When looking up you see another (largely untouched) world against an endless open sky. You see details that are often remnants from another time and seldom noticed. but they are rather beautiful the way they catch the light.
The subject may be local, in suburbia or further afield in a country town. My paintings are not about history or preservation, they are contemporary views recently observed, but you still can’t help wondering what stories they could tell!
Background
I like that haunting, vaguely musky smell of old oil soaked timber and crusty old engines caked in grease. As a child I used to watch my father potter around his cluttered garage, his tools hung neatly on the walls, each with its own special place. I was never allowed to touch anything but I loved being with him there, among those objects and his old heavy timber workbench. I guess my interest in old industrial subjects comes from those magical times with my father.
As a student, I spent much time around the industrial sites of the Balmain peninsula, gathering material
for my major work on the Sydney Harbour Ferry Services. The Colgate Avenue workshops that maintained the harbour ferries,
SG White & Co. workshops on Fitzroy Avenue, where restoration of the ferry, South Steyne would later take place (I later became
a member and volunteer of The South Steyne Steamship Preservation Society), the Balmain and White Bay Power Stations
were all rich sources of subject matter for a young student driven by a powerful need to paint and draw. Obtaining permission
to enter the workshops was easy then, especially for a young woman with a smile and a sketch book!

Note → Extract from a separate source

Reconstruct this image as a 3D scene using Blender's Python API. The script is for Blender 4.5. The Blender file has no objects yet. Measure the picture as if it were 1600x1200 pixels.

Influences are too many to list but I’m interested in masters of light; particularly Spanish artist Joaquin Sorolla y Bastida,
the Australian Impressionists of the Heidelberg School and the lesser known Australian Tonalist painters. Also contemporary artists Henry Hensche, Stuart Shils, Tibor Nagy, Kim Cogan, Jeremy Mann (the list goes on and on…) stimulate my fascination
with the different moods created by ever changing light.